Reitman drops Juno somewhere between Garden State and Broken Flowers; you expect Zach Braff and Bill Murray to be neighbours. While the landscape and its personal tics are familiar, he populates the story with thoroughly accessible characters. Juno is an ordinary, sharp-tongued adolescent with a hamburger phone and penchant for slurpies. Her boyfriend Bleeka is a skinny kid who lives in his bedroom when he’s not running track-and-field. Their ordinary lives become extraordinary two and a half months after fumbled intercourse.

Observational humour shines when no one realises they’re being watched. It’s this lightness of tone that distinguishes Juno.
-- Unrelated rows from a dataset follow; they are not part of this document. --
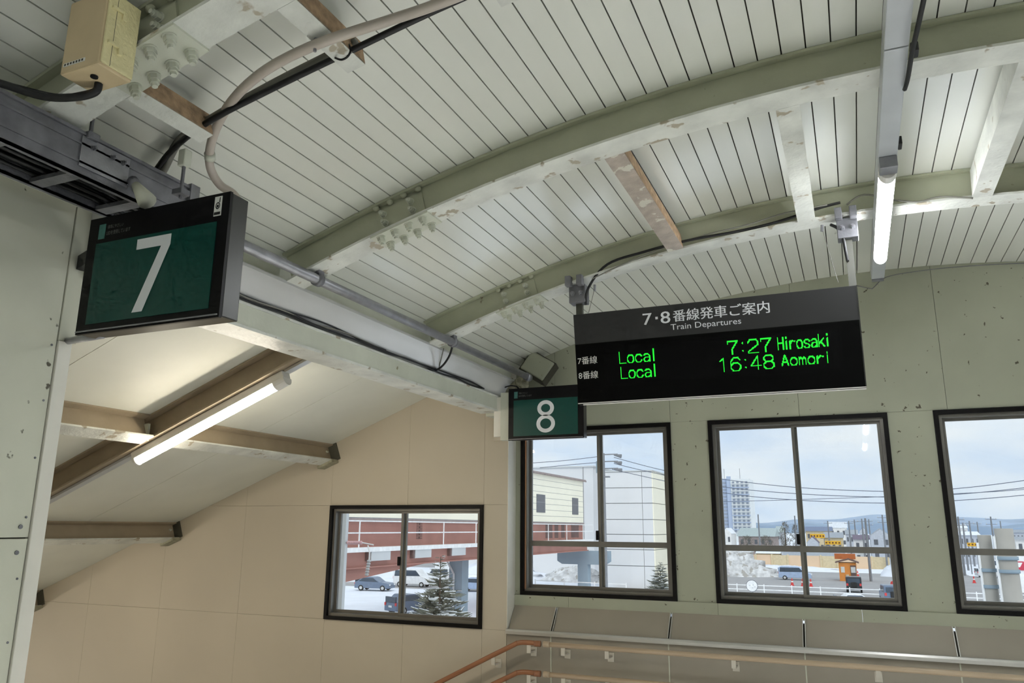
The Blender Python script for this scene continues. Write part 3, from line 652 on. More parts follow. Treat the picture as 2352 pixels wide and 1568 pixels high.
# flexible conduit following the vault, then bending down behind sign 7
def vp(x, d, y): return ap(math.asin((x-XC)/(RC-d)), RC-d, y)
cond = thing('flexible_conduit', 'thick grey-pink conduit curving from the ceiling down behind the number 7 sign', 'conduit', vp(-1.35, .18, 1.7))
A = at
path = [vp(.3, .19, 1.72), vp(-.2, .19, 1.715), vp(-.6, .19, 1.71), A(1030, 0, Y=1.70), A(900, 45, Y=1.675), A(820, 70, Y=1.655), A(740, 97, Y=1.634), A(655, 135, Y=1.64), A(590, 176, Y=1.665), A(536, 228, Y=1.715), A(499, 288, Y=1.80), A(482, 345, Y=1.87), A(484, 388, Y=1.92), A(505, 424, Y=1.97), A(538, 448, Y=2.01), A(548, 480, Y=2.02), A(530, 540, Y=2.0), A(500, 600, Y=1.98)]
MB().tube(bez(path, 8), .0155, 12).build('conduit', 'conduit_pink', cond, smooth=True)
MB().tube([A(481.5, 352, Y=1.878), A(482.5, 366, Y=1.895)], .019, 12).build('coupling', 'steel_paint', cond, smooth=True)
MB().tube([vp(-1.35, .172, 1.632), vp(-1.35, .215, 1.632)], .005, 8).build('saddle_clip', 'galv', cond)
path = [vp(.3, .155, 1.755), vp(-.5, .155, 1.755), vp(-.95, .155, 1.755), vp(-1.30, .16, 1.75), vp(-1.6, .155, 1.745), vp(-1.86, .15, 1.74), A(395, 345, Y=1.86), A(355, 395, Y=1.90), A(330, 420, Y=1.92)]
tag(MB().tube(bez(path, 6), .0105, 10).build('black_cable', 'black_cable', smooth=True), 'black cable running below the grey conduit across the vault', 'cable')
path = [vp(-1.30, .125, 1.765), vp(-1.6, .125, 1.76), vp(-1.84, .13, 1.755), A(415, 320, Y=1.87), A(378, 385, Y=1.91), A(360, 420, Y=1.93)]
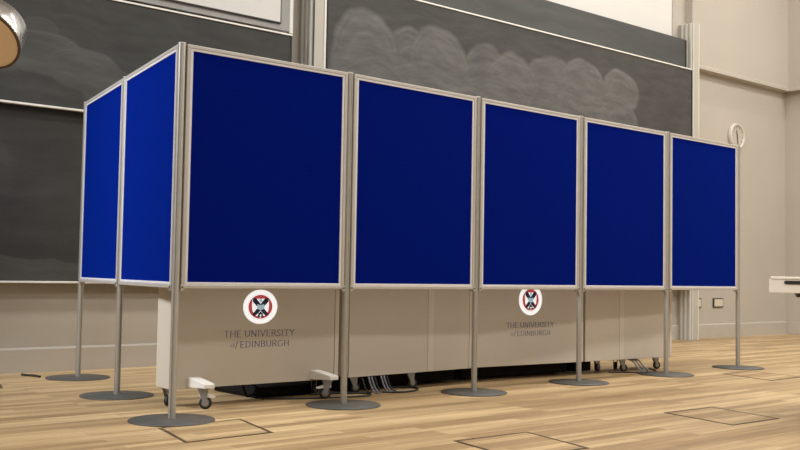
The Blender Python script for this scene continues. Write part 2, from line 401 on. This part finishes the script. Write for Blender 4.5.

Reitman masters a quirky yet subtle stage in which progression does its pithy business. Enter childless yuppies who agree to adopt Juno’s offering (her pragmatic parents stand by their gal every step of the way) although it soon presents a new set of problems beyond her maturity.

There’s a lot to like about Juno. It starts with Page and Reitman and ends with an ensemble that includes Cera, the redoubtable Allison Janney, Jason Bateman, J.K. Simmons and Jennifer Garner. A peppy score of tangy, affirming tunes. As the film develops, so do its characters, from hilariously glib to delightfully poignant. Best of all, it resists the political debate of teenage pregnancy to simply concentrate on what it’s like for Juno to be Juno.